午後は、民主党から長妻昭さん、細野豪志さん、大西健介さん、維新の党の江田憲司代表、共産党は穀田恵二さんが質問しました。
長妻さんは、「きょうのテーマは格差社会だが、献金力という格差もある」と指摘しました。
政治とカネの問題では、自民党の政治資金団体である「一般財団法人国民政治協会」(代表者・塩川正十郎元財務大臣=清和会)への企業献金のうち、経済産業省、国土交通省、農林水産省から補助金を受けている企業数をおのおのの大臣にたずねたところ、「21社」、「17社」、「7社」と答弁しました。
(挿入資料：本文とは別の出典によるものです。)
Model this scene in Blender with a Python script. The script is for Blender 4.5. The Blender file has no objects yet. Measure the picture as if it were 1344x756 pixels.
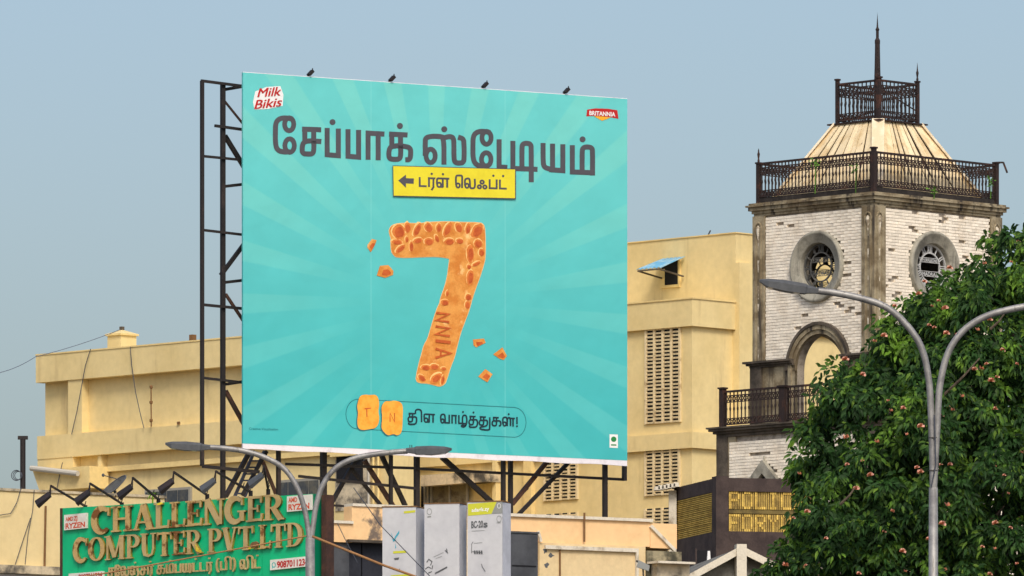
import bpy, math, random
from mathutils import Vector, Matrix
R = math.radians
rnd = random.Random(7)
sc = bpy.context.scene
COL = sc.collection

# ---------------- camera: a level long lens with a rising front ----------------
F = 11600.0            # focal length in photo pixels (photo 1344 x 756)
HC = 1.7; CX = 672.0; YH = 1450.0
cam = bpy.data.cameras.new('camera')
cam.sensor_width = 36; cam.lens = F / 1344 * 36; cam.shift_y = (YH - 378) / 1344
cam.clip_start = 1; cam.clip_end = 20000
co = bpy.data.objects.new('camera', cam); COL.objects.link(co)
co.location = (0, 0, HC); co.rotation_euler = (R(90), 0, 0); sc.camera = co

# ---------------- sky, sun, exposure ----------------
SUN_EL, SUN_AZ = 46, 9      # degrees; azimuth towards camera right of the line back to the viewer
w = bpy.data.worlds.new('World'); sc.world = w; w.use_nodes = True
wn = w.node_tree.nodes; bg = wn['Background']
sky = wn.new('ShaderNodeTexSky'); sky.sky_type = 'NISHITA'; sky.sun_disc = False
sky.sun_elevation = R(SUN_EL); sky.sun_rotation = R(180 - SUN_AZ)
sky.air_density = 1.0; sky.dust_density = 3.8; sky.ozone_density = 1.7; sky.altitude = 0
w.node_tree.links.new(sky.outputs[0], bg.inputs[0]); bg.inputs[1].default_value = 0.15
sl = bpy.data.lights.new('sun', 'SUN'); sl.energy = 1.85; sl.angle = R(18); sl.color = (1, .93, .82)
so = bpy.data.objects.new('sun', sl); COL.objects.link(so)
sd = Vector((math.sin(R(SUN_AZ)) * math.cos(R(SUN_EL)), -math.cos(R(SUN_AZ)) * math.cos(R(SUN_EL)), math.sin(R(SUN_EL))))
so.rotation_euler = sd.to_track_quat('Z', 'Y').to_euler()
sc.view_settings.view_transform = 'Standard'; sc.view_settings.look = 'None'
sc.view_settings.exposure = 0.09; sc.view_settings.gamma = 1
sc.cycles.max_bounces = 6

# ---------------- materials ----------------
def lin(c):
    return tuple(((v / 255) / 12.92 if v / 255 <= .04045 else ((v / 255 + .055) / 1.055) ** 2.4) for v in c) + (1,)
MATS = {}
def mat(name, c, c2=None, scale=1.5, thr=(.4, .65), streak=None, streak_thr=(.55, .75), fine=.12, isl=0, rough=.85,
        bump=0, metal=0, sub=0, gloss=.3, bscale=40, tint=None, stretch=(7, 7, .5)):
    m = bpy.data.materials.new(name); m.use_nodes = True; nt = m.node_tree; N = nt.nodes; L = nt.links
    b = N['Principled BSDF']; b.inputs['Roughness'].default_value = rough; b.inputs['Metallic'].default_value = metal
    b.inputs['Specular IOR Level'].default_value = gloss
    tc = N.new('ShaderNodeTexCoord')
    def noise(s, det=5, st=None):
        n = N.new('ShaderNodeTexNoise'); n.inputs['Scale'].default_value = s; n.inputs['Detail'].default_value = det
        n.inputs['Roughness'].default_value = .6
        if st:
            mp = N.new('ShaderNodeMapping'); mp.inputs['Scale'].default_value = st
            L.new(tc.outputs['Object'], mp.inputs[0]); L.new(mp.outputs[0], n.inputs['Vector'])
        else: L.new(tc.outputs['Object'], n.inputs['Vector'])
        return n.outputs['Fac']
    def ramp(fac, a, z):
        r = N.new('ShaderNodeMapRange'); r.interpolation_type = 'SMOOTHSTEP'
        r.inputs[1].default_value = a; r.inputs[2].default_value = z; L.new(fac, r.inputs[0]); return r.outputs[0]
    def mix(f, A, B, mode='MIX'):
        x = N.new('ShaderNodeMix'); x.data_type = 'RGBA'; x.blend_type = mode
        if isinstance(f, float): x.inputs[0].default_value = f
        else: L.new(f, x.inputs[0])
        for s, v in ((6, A), (7, B)):
            if isinstance(v, tuple): x.inputs[s].default_value = v
            else: L.new(v, x.inputs[s])
        return x.outputs[2]
    col = lin(c)
    if c2: col = mix(ramp(noise(scale), *thr), lin(c), lin(c2))
    if streak: col = mix(ramp(noise(1, 6, stretch), *streak_thr), col, lin(streak))
    if fine:
        v = N.new('ShaderNodeMapRange'); v.inputs[1].default_value = .3; v.inputs[2].default_value = .7
        v.inputs[3].default_value = 1 - fine; v.inputs[4].default_value = 1 + fine
        L.new(noise(scale * 9, 6), v.inputs[0]); col = mix(1.0, col, v.outputs[0], 'MULTIPLY')
    if isl:
        g = N.new('ShaderNodeNewGeometry'); oi = N.new('ShaderNodeObjectInfo')
        ad = N.new('ShaderNodeMath'); L.new(g.outputs['Random Per Island'], ad.inputs[0]); L.new(oi.outputs['Random'], ad.inputs[1])
        fr = N.new('ShaderNodeMath'); fr.operation = 'FRACT'; L.new(ad.outputs[0], fr.inputs[0])
        v = N.new('ShaderNodeMapRange'); v.inputs[3].default_value = 1 - isl; v.inputs[4].default_value = 1 + isl
        L.new(fr.outputs[0], v.inputs[0]); col = mix(1.0, col, v.outputs[0], 'MULTIPLY')
        if tint: 
            r2 = ramp(fr.outputs[0], .86, 1.0); col = mix(r2, col, lin(tint))
    if isinstance(col, tuple): b.inputs['Base Color'].default_value = col
    else: L.new(col, b.inputs['Base Color'])
    if bump:
        bm_ = N.new('ShaderNodeBump'); bm_.inputs['Strength'].default_value = bump; bm_.inputs['Distance'].default_value = .02
        L.new(noise(bscale, 4), bm_.inputs['Height']); L.new(bm_.outputs[0], b.inputs['Normal'])
    if sub:
        t = N.new('ShaderNodeBsdfTranslucent'); mx = N.new('ShaderNodeMixShader'); mx.inputs[0].default_value = sub
        if isinstance(col, tuple): t.inputs[0].default_value = col
        else: L.new(col, t.inputs[0])
        L.new(b.outputs[0], mx.inputs[1]); L.new(t.outputs[0], mx.inputs[2]); L.new(mx.outputs[0], N['Material Output'].inputs[0])
    MATS[name] = m; return m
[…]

これを受けて、政治資金規正法22条の3第1項に違反していると指摘しました。
政規法22条の3第1項は次のように定めています。
「国から補助金、負担金、利子補給金その他の給付金(試験研究、調査又は災害復旧に係るものその他性質上利益を伴わないもの及び政党助成法 (平成六年法律第五号)第三条第一項 の規定による政党交付金(同法第二十七条第一項 の規定による特定交付金を含む。)を除く。第四項において同じ。)の交付の決定(利子補給金に係る契約の承諾の決定を含む。第四項において同じ。)を受けた会社その他の法人は、当該給付金の交付の決定の通知を受けた日から同日後一年を経過する日(当該給付金の交付の決定の全部の取消しがあつたときは、当該取消しの通知を受けた日)までの間、政治活動に関する寄附をしてはならない。」
これに対して、安倍晋三首相(自民党総裁=清和会)は「自民党と国民政治協会は別組織だ」として答弁を拒みましたが、「規正法の22条の3第1項に抵触すると知りながら受けた献金は無い」として、違法性は無いと強調しました。
法律改正を迫る長妻さんに対して、安倍首相は「現行法制の中でどうできるか洗い出す。企業・団体献金を禁止するという考えはとっていない。(企業献金を国民政治協会を通じて自民党が受けたからといって)政策を捻じ曲げてはいけない」と答弁しました。この前日、自民党と公明党の幹事長は、政規法を改正しない考えで一致しています。
長妻さんはこの後の、定例(隔週木曜日)記者会見で、「安倍首相の答弁ははじめ前向きに思えたが、法律改正の必要があるということを言わなかった」とし、「宙に浮いた献金と言えるのではないか」としました。
衆議院予算委員会はあす3月13日(金)、 集中的しめくくり質疑を開催。これはNHK国会中継される見通し。しめくくり質疑の国会中継はまれで、前原誠司・筆頭理事や、高木義明党国会対策委員長の強い働きかけのたまものとみられます。この後、討論・採決の中継はない見通し。
このほかにも税制改正法案が、衆・財金委や、衆・総務委で可決し、午後5時からの衆議院本会議に緊急上程される見通し。
参議院予算委員会は月曜日午前9時から基本的質疑に入る予定。
【同日 衆議院総務委員会】
地方税法改正案(189閣法5号)と地方交付税法改正案(189閣法6号)の野党の3巡目の質疑がありました。あす採決へ。
【同日 衆議院災害対策に関する特別委員会】
山谷えり子防災相の所信表明がありました。